It is not uncommon to hear someone reference the church as the community of faith, and that is not an inaccurate description. I have done it, and I have heard hundreds of others use the description as well. Although it may not communicate the depth of relationship that the church should have with one another.
Community is kind of a catch all word that can reel in a lot of different types of organization, it also seems to be a very disarming word, and often is very helpful in speaking with people about the church and its function. Here me loud and clear THIS IS NOT A POST ABOUT NOT USING THE WORD COMMUNITY. In fact I think we should use it, moreover I think that it really helps people get over a lot of baggage that comes with the word church. What I am proposing in this post is that we understand, and can articulate what we mean when we say community.
I have found over the years that in a culture where words can facilitate a multitude of connotations, it is incredibly important that we clarify how we are using any certain word so people know what we are talking about. So when I talk about community in reference to the church I am talking about a very deep relationship between people that binds them together in a much more significant way that mere affinity.
When we talk about community I would like to suggest that, what we are really talking about is the idea of communitas. Communitas is the idea of something incredible happening that drives individuals to find one another because there is a commonality in the incredible experience.
In Alan Hirsch’s book The Forgotten Ways he dedicates a chapter to the idea of communitas. In the chapter he talks about some research done by an anthropologist named Victor Turner, who studied rites of passage among several African people groups.

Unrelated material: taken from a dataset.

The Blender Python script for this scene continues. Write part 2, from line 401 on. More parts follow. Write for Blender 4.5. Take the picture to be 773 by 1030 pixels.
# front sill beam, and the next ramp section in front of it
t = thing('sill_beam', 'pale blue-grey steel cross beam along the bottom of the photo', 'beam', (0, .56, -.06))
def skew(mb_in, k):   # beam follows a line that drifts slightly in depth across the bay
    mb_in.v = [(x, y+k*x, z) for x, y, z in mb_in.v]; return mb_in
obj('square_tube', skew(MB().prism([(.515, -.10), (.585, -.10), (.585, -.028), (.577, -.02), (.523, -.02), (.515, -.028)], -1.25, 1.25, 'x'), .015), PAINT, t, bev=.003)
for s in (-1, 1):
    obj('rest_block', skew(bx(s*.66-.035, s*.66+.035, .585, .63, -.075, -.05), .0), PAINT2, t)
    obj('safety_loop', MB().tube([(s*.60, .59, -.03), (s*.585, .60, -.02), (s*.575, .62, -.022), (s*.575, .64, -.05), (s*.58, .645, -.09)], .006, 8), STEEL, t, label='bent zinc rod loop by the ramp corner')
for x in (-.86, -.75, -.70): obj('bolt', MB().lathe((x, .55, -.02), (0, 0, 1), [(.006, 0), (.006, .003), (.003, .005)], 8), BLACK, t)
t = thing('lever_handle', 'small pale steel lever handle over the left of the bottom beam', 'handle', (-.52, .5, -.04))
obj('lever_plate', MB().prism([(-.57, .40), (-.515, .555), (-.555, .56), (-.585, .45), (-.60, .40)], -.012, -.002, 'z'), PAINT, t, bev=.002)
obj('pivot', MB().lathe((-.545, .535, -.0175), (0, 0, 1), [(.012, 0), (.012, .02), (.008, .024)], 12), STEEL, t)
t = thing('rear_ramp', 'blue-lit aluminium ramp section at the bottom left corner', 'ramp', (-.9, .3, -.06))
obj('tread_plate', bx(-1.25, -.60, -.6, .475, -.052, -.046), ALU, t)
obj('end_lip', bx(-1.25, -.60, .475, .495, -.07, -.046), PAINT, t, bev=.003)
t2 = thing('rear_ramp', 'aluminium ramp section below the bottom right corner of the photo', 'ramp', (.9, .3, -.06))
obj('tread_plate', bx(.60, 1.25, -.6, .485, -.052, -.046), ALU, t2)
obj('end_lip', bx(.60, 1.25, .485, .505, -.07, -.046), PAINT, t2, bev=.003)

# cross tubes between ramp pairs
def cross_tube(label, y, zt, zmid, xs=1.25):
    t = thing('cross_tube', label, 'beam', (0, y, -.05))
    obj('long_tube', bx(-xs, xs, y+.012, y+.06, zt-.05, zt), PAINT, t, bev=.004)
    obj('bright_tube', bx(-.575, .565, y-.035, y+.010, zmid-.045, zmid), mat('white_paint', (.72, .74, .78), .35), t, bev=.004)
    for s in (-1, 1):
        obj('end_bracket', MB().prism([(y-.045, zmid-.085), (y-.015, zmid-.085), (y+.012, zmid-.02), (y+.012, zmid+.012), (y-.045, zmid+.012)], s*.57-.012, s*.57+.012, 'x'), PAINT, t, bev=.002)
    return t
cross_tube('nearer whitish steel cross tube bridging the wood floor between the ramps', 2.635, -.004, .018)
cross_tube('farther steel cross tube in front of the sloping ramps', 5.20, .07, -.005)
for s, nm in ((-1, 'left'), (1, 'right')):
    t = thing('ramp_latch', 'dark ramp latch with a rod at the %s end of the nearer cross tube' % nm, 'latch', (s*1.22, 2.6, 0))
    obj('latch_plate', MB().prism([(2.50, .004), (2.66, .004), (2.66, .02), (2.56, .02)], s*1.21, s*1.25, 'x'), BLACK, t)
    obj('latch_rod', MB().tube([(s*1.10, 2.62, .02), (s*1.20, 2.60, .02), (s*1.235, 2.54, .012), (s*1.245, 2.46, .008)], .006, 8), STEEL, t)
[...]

He coins the term liminality which is the idea of a transition process accompanying a fundamental change of state or social position. Turner connects this with the idea of communitas, which is the comradeship that is forged in the testing conditions of liminality.
Communitas is therefore always linked with the experience of liminality. It involves adventure and movement, and it describes that unique experience of togetherness that only really happens among a group of people inspired by the vision of a better world who actually attempt to do something about it.
Alan Hirsch—The Forgotten Ways
A community of people may or may not change anything. They may just simply be happy hanging out together, with little to no goal of ever impacting something externally. A community of people might not ever experience life together, in a way that creates the feeling of family. But, the church that is something deep. As we read the early narrative of the church in Acts we see that people had an experienced that pushed them together. This experience was not simply affinity, it was deeper, it was the extraordinary transformation of the heart that came from the Gospel that made being family possible.
The church is a deep family, it is a family linked together because of the transformation they have all commonly experienced with one another. It is this experience that causes people to give up what they own so that another does not go without, it is what moves you to reach into the darkness and shine the light of Jesus ever so brightly. It is the beautiful moment when you kneel down at the side of someone who is at the wits end and you advocate for them, even when that puts you in harms way.
The church is birthed out of people transformed by the Gospel and that bond being what drives them together. The church is a beautiful picture of the community that God has in himself, that we see in the trinity, it should communicate to the world a sense of hope and love and beauty.
Church has to be more than simply community, because communities come and go but the church will never cease. It will never die, it will never fail. The church is God’s vessel to proclaim the kingdom come on earth as it is in heaven, and to support one another as we engage in the task. The church is there when no one else will, be and the church is the expression of Jesus’ love for humanity on earth.
It is a high calling to be the church and not simply a community. Maybe that is the problem. Maybe the reason people see a decline in people connecting with the church, believing that the Gospel is real, is because we have simply let an inferior understanding of what the church is take over. We have stopped being a community bound by the adventure, experience, and transformation of the Gospel. The church needs to rediscover what it is that binds it together and regain its active place in the world, regardless of the circumstances.